Retype all of the listing exactly, passing over any picture you find.

» Dataset content
● ● ● ● ● ● ●
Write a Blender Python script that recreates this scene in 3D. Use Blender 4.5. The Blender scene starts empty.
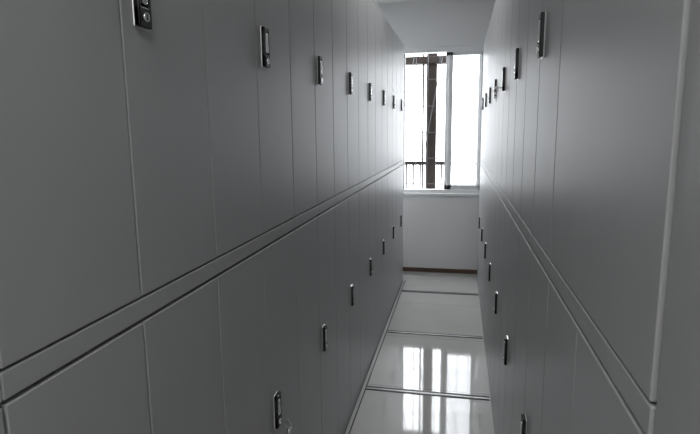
import bpy, bmesh, math
from mathutils import Vector, Matrix
sc=bpy.context.scene
sc.view_settings.view_transform='Standard'
# ---------------------------------------------------------------- materials
def mat(name,col,rough=.5,metal=0,spec=.5,noise=None,bump=None,coat=0):
    m=bpy.data.materials.new(name);m.use_nodes=True
    nt=m.node_tree;b=nt.nodes['Principled BSDF']
    b.inputs['Base Color'].default_value=(*col,1)
    b.inputs['Roughness'].default_value=rough
    b.inputs['Metallic'].default_value=metal
    b.inputs['Specular IOR Level'].default_value=spec
    b.inputs['Coat Weight'].default_value=coat
    tc=nt.nodes.new('ShaderNodeTexCoord')
    if noise:
        n=nt.nodes.new('ShaderNodeTexNoise');n.inputs['Scale'].default_value=noise[0];n.inputs['Detail'].default_value=4
        r=nt.nodes.new('ShaderNodeValToRGB')
        r.color_ramp.elements[0].position=.3;r.color_ramp.elements[1].position=.7
        r.color_ramp.elements[0].color=(*[c*(1-noise[1]) for c in col],1)
        r.color_ramp.elements[1].color=(*[min(1,c*(1+noise[1])) for c in col],1)
        nt.links.new(tc.outputs['Object'],n.inputs['Vector'])
        nt.links.new(n.outputs['Fac'],r.inputs['Fac']);nt.links.new(r.outputs['Color'],b.inputs['Base Color'])
    if bump:
        n=nt.nodes.new('ShaderNodeTexNoise');n.inputs['Scale'].default_value=bump[0];n.inputs['Detail'].default_value=3
        bp=nt.nodes.new('ShaderNodeBump');bp.inputs['Strength'].default_value=bump[1];bp.inputs['Distance'].default_value=.002
        nt.links.new(tc.outputs['Object'],n.inputs['Vector'])
        nt.links.new(n.outputs['Fac'],bp.inputs['Height']);nt.links.new(bp.outputs['Normal'],b.inputs['Normal'])
    return m
PAINT=mat('grey_powder_coat',(.405,.409,.411),.40,0,.25,noise=(3,.03),bump=(6,.12))
GAP=mat('cabinet_gap_shadow_metal',(.015,.015,.016),.7)
BLACK=mat('black_plastic',(.010,.010,.011),.35)
CHROME=mat('chrome',(.8,.8,.81),.2,1)
WALL=mat('white_wall_paint',(.84,.84,.84),.75,noise=(2,.02),bump=(60,.1))
CEIL=mat('ceiling_paint',(.88,.88,.88),.8,noise=(2,.02))
BASE=mat('brown_baseboard',(.10,.055,.035),.4,noise=(8,.2))
PVC=mat('white_window_frame',(.80,.81,.82),.35)
RAIL=mat('floor_track_steel',(.05,.05,.05),.35,.6)
STRIP=mat('light_track_edge',(.5,.5,.5),.3,.3)
IRON=mat('dark_iron',(.012,.010,.009),.5,spec=.2)
POST=mat('brown_column',(.020,.015,.013),.7,spec=.15,noise=(6,.25))
WIRE=mat('galvanised_wire',(.06,.06,.065),.5,.2)
OUT=mat('balcony_concrete',(.6,.6,.6),.8,noise=(5,.08))
GLASS=bpy.data.materials.new('hazy_glass');GLASS.use_nodes=True  # translucent share mixed in as bright haze that washes out the railing
nt=GLASS.node_tree;nt.nodes.clear()
o_=nt.nodes.new('ShaderNodeOutputMaterial');tr=nt.nodes.new('ShaderNodeBsdfTransparent');tl=nt.nodes.new('ShaderNodeBsdfTranslucent');gl=nt.nodes.new('ShaderNodeBsdfGlossy')
m1=nt.nodes.new('ShaderNodeMixShader');m2=nt.nodes.new('ShaderNodeMixShader');ns=nt.nodes.new('ShaderNodeTexNoise');mr=nt.nodes.new('ShaderNodeMapRange')
tl.inputs['Color'].default_value=(.95,.97,1,1);gl.inputs['Roughness'].default_value=.05
ns.inputs['Scale'].default_value=3;mr.inputs['To Min'].default_value=.06;mr.inputs['To Max'].default_value=.13
nt.links.new(ns.outputs['Fac'],mr.inputs['Value']);nt.links.new(mr.outputs['Result'],m1.inputs['Fac'])
nt.links.new(tr.outputs[0],m1.inputs[1]);nt.links.new(tl.outputs[0],m1.inputs[2])
m2.inputs['Fac'].default_value=.05;nt.links.new(m1.outputs[0],m2.inputs[1]);nt.links.new(gl.outputs[0],m2.inputs[2]);nt.links.new(m2.outputs[0],o_.inputs['Surface'])
# ---------------------------------------------------------------- helpers
def bx(bm,x0,x1,y0,y1,z0,z1,mi=0,bev=0,seg=2):
    r=bmesh.ops.create_cube(bm,size=1)
    vs=r['verts']
    bmesh.ops.scale(bm,vec=(x1-x0,y1-y0,z1-z0),verts=vs)
    bmesh.ops.translate(bm,vec=((x0+x1)/2,(y0+y1)/2,(z0+z1)/2),verts=vs)
    fs=set(f for v in vs for f in v.link_faces)
    for f in fs: f.material_index=mi
    if bev:
        es=list(set(e for v in vs for e in v.link_edges))
        q=bmesh.ops.bevel(bm,geom=es,offset=bev,segments=seg,affect='EDGES',profile=.5)
        for f in q['faces']: f.material_index=mi
def cyl(bm,p0,p1,r,mi=0,seg=12):
    p0=Vector(p0);p1=Vector(p1);d=p1-p0
    M=Matrix.Translation((p0+p1)/2)@d.to_track_quat('Z','Y').to_matrix().to_4x4()
    q=bmesh.ops.create_cone(bm,cap_ends=True,segments=seg,radius1=r,radius2=r,depth=d.length,matrix=M)
    for f in set(f for v in q['verts'] for f in v.link_faces): f.material_index=mi;f.smooth=len(f.verts)==4
def mesh(bm,name,mats):
    me=bpy.data.meshes.new(name);bm.to_mesh(me);bm.free()
    for m in mats: me.materials.append(m)
    return me
def obj(name,me,loc=(0,0,0),rz=0):
    o=bpy.data.objects.new(name,me);o.location=loc;o.rotation_euler=(0,0,rz)
    sc.collection.objects.link(o);return o
def box(name,a,m,bev=0):
    cx,cy,cz=(a[0]+a[1])/2,(a[2]+a[3])/2,(a[4]+a[5])/2
    bm=bmesh.new();bx(bm,a[0]-cx,a[1]-cx,a[2]-cy,a[3]-cy,a[4]-cz,a[5]-cz,0,bev)
    return obj(name,mesh(bm,name,[m]),(cx,cy,cz))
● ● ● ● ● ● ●
» Result of the task
Write a Blender Python script that recreates this scene in 3D. Use Blender 4.5. The Blender scene starts empty.
import bpy, bmesh, math
from mathutils import Vector, Matrix
sc=bpy.context.scene
sc.view_settings.view_transform='Standard'
# ---------------------------------------------------------------- materials
def mat(name,col,rough=.5,metal=0,spec=.5,noise=None,bump=None,coat=0):
    m=bpy.data.materials.new(name);m.use_nodes=True
    nt=m.node_tree;b=nt.nodes['Principled BSDF']
    b.inputs['Base Color'].default_value=(*col,1)
    b.inputs['Roughness'].default_value=rough
    b.inputs['Metallic'].default_value=metal
    b.inputs['Specular IOR Level'].default_value=spec
    b.inputs['Coat Weight'].default_value=coat
    tc=nt.nodes.new('ShaderNodeTexCoord')
    if noise:
        n=nt.nodes.new('ShaderNodeTexNoise');n.inputs['Scale'].default_value=noise[0];n.inputs['Detail'].default_value=4
        r=nt.nodes.new('ShaderNodeValToRGB')
        r.color_ramp.elements[0].position=.3;r.color_ramp.elements[1].position=.7
        r.color_ramp.elements[0].color=(*[c*(1-noise[1]) for c in col],1)
        r.color_ramp.elements[1].color=(*[min(1,c*(1+noise[1])) for c in col],1)
        nt.links.new(tc.outputs['Object'],n.inputs['Vector'])
        nt.links.new(n.outputs['Fac'],r.inputs['Fac']);nt.links.new(r.outputs['Color'],b.inputs['Base Color'])
    if bump:
        n=nt.nodes.new('ShaderNodeTexNoise');n.inputs['Scale'].default_value=bump[0];n.inputs['Detail'].default_value=3
        bp=nt.nodes.new('ShaderNodeBump');bp.inputs['Strength'].default_value=bump[1];bp.inputs['Distance'].default_value=.002
        nt.links.new(tc.outputs['Object'],n.inputs['Vector'])
        nt.links.new(n.outputs['Fac'],bp.inputs['Height']);nt.links.new(bp.outputs['Normal'],b.inputs['Normal'])
    return m
PAINT=mat('grey_powder_coat',(.405,.409,.411),.40,0,.25,noise=(3,.03),bump=(6,.12))
GAP=mat('cabinet_gap_shadow_metal',(.015,.015,.016),.7)
BLACK=mat('black_plastic',(.010,.010,.011),.35)
CHROME=mat('chrome',(.8,.8,.81),.2,1)
WALL=mat('white_wall_paint',(.84,.84,.84),.75,noise=(2,.02),bump=(60,.1))
CEIL=mat('ceiling_paint',(.88,.88,.88),.8,noise=(2,.02))
BASE=mat('brown_baseboard',(.10,.055,.035),.4,noise=(8,.2))
PVC=mat('white_window_frame',(.80,.81,.82),.35)
RAIL=mat('floor_track_steel',(.05,.05,.05),.35,.6)
STRIP=mat('light_track_edge',(.5,.5,.5),.3,.3)
IRON=mat('dark_iron',(.012,.010,.009),.5,spec=.2)
POST=mat('brown_column',(.020,.015,.013),.7,spec=.15,noise=(6,.25))
WIRE=mat('galvanised_wire',(.06,.06,.065),.5,.2)
OUT=mat('balcony_concrete',(.6,.6,.6),.8,noise=(5,.08))
GLASS=bpy.data.materials.new('hazy_glass');GLASS.use_nodes=True  # translucent share mixed in as bright haze that washes out the railing
nt=GLASS.node_tree;nt.nodes.clear()
o_=nt.nodes.new('ShaderNodeOutputMaterial');tr=nt.nodes.new('ShaderNodeBsdfTransparent');tl=nt.nodes.new('ShaderNodeBsdfTranslucent');gl=nt.nodes.new('ShaderNodeBsdfGlossy')
m1=nt.nodes.new('ShaderNodeMixShader');m2=nt.nodes.new('ShaderNodeMixShader');ns=nt.nodes.new('ShaderNodeTexNoise');mr=nt.nodes.new('ShaderNodeMapRange')
tl.inputs['Color'].default_value=(.95,.97,1,1);gl.inputs['Roughness'].default_value=.05
ns.inputs['Scale'].default_value=3;mr.inputs['To Min'].default_value=.06;mr.inputs['To Max'].default_value=.13
nt.links.new(ns.outputs['Fac'],mr.inputs['Value']);nt.links.new(mr.outputs['Result'],m1.inputs['Fac'])
nt.links.new(tr.outputs[0],m1.inputs[1]);nt.links.new(tl.outputs[0],m1.inputs[2])
m2.inputs['Fac'].default_value=.05;nt.links.new(m1.outputs[0],m2.inputs[1]);nt.links.new(gl.outputs[0],m2.inputs[2]);nt.links.new(m2.outputs[0],o_.inputs['Surface'])
# ---------------------------------------------------------------- helpers
def bx(bm,x0,x1,y0,y1,z0,z1,mi=0,bev=0,seg=2):
    r=bmesh.ops.create_cube(bm,size=1)
    vs=r['verts']
    bmesh.ops.scale(bm,vec=(x1-x0,y1-y0,z1-z0),verts=vs)
    bmesh.ops.translate(bm,vec=((x0+x1)/2,(y0+y1)/2,(z0+z1)/2),verts=vs)
    fs=set(f for v in vs for f in v.link_faces)
    for f in fs: f.material_index=mi
    if bev:
        es=list(set(e for v in vs for e in v.link_edges))
        q=bmesh.ops.bevel(bm,geom=es,offset=bev,segments=seg,affect='EDGES',profile=.5)
        for f in q['faces']: f.material_index=mi
def cyl(bm,p0,p1,r,mi=0,seg=12):
    p0=Vector(p0);p1=Vector(p1);d=p1-p0
    M=Matrix.Translation((p0+p1)/2)@d.to_track_quat('Z','Y').to_matrix().to_4x4()
    q=bmesh.ops.create_cone(bm,cap_ends=True,segments=seg,radius1=r,radius2=r,depth=d.length,matrix=M)
    for f in set(f for v in q['verts'] for f in v.link_faces): f.material_index=mi;f.smooth=len(f.verts)==4
def mesh(bm,name,mats):
    me=bpy.data.meshes.new(name);bm.to_mesh(me);bm.free()
    for m in mats: me.materials.append(m)
    return me
def obj(name,me,loc=(0,0,0),rz=0):
    o=bpy.data.objects.new(name,me);o.location=loc;o.rotation_euler=(0,0,rz)
    sc.collection.objects.link(o);return o
def box(name,a,m,bev=0):
    cx,cy,cz=(a[0]+a[1])/2,(a[2]+a[3])/2,(a[4]+a[5])/2
    bm=bmesh.new();bx(bm,a[0]-cx,a[1]-cx,a[2]-cy,a[3]-cy,a[4]-cz,a[5]-cz,0,bev)
    return obj(name,mesh(bm,name,[m]),(cx,cy,cz))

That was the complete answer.